A couple of features about IBM unsettled me. One was that they had announced a “road map” to generate growth in earnings per share (EPS) to $20 by 2015, up from $11.50 in 2010. I do not like management that uses terms such as “road map” unless they are discussing driving cars. “Plan” is a perfectly good word.


I also dislike the focus on EPS. Not all earnings are created equal. Some require greater or lesser amounts of capital to generate them and not all are delivered in cash. This should come as no surprise to Mr Buffett, who identified return on capital as the primary test of company performance in his 1979 annual chairman’s letter. Much EPS growth is generated at the expense of return on capital and so destroys value.


But if the focus on EPS growth was worrying, the planned means of achieving this identified in the “road map” was even more troubling: roughly 40 per cent revenue growth, including acquisitions, 30 per cent operating leverage and 30 per cent share buybacks.


Revenue growth is a higher quality source of value creation than share buybacks or cost control (which is what I take it IBM means by “operating leverage”), provided it is not achieved at the expense of returns. I am wary of revenue growth achieved through acquisitions, the majority of which do not create value.
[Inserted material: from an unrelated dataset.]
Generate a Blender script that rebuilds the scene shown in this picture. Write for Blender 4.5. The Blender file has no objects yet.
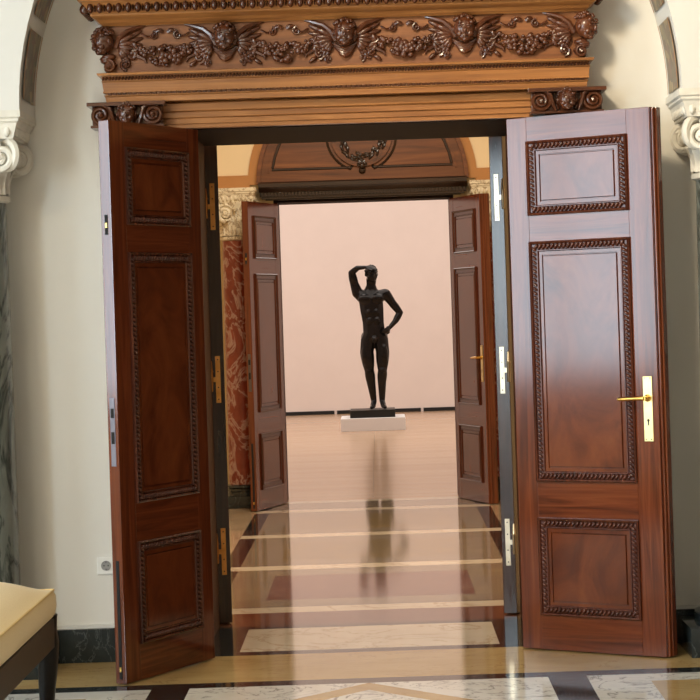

However, there is at least no limit to revenue growth, while cost-cutting and buybacks are both finite.


Moreover, although some buybacks create value for shareholders, many do not and are executed seemingly irrespective of the valuation of the shares. A company cannot create value for remaining shareholders if it pays more for the shares it buys than their intrinsic value, but many companies (and investors) are fooled by the familiar boast that buybacks are accretive to EPS. In an age where the alternative use of cash often generates little income because interest rates are close to zero, almost any alternative is accretive to EPS, but it does not necessarily create value.


I found a five-year plan for significant share buybacks particularly disturbing. How can the management possibly know whether the shares will trade sufficiently below intrinsic value to create value enhancing buyback opportunities on such a scale and so far ahead?


One other feature of IBM struck me in 2010 when my Fundsmith colleagues and I were reading the company’s 2009 annual report. We noticed that it had a $1.9bn error in its cash flow statement. We rang IBM to check that we were not misinterpreting it, and they confirmed we were correct and that we were the only people who had asked about it.


Maybe others had discovered it and didn’t bother to call, but I suspect the reality is that very few investors or analysts read annual reports and 10k filings any more. The error was corrected in the 2010 annual report and did not materially affect my view of IBM, but it certainly affected my view of those who were analysing it.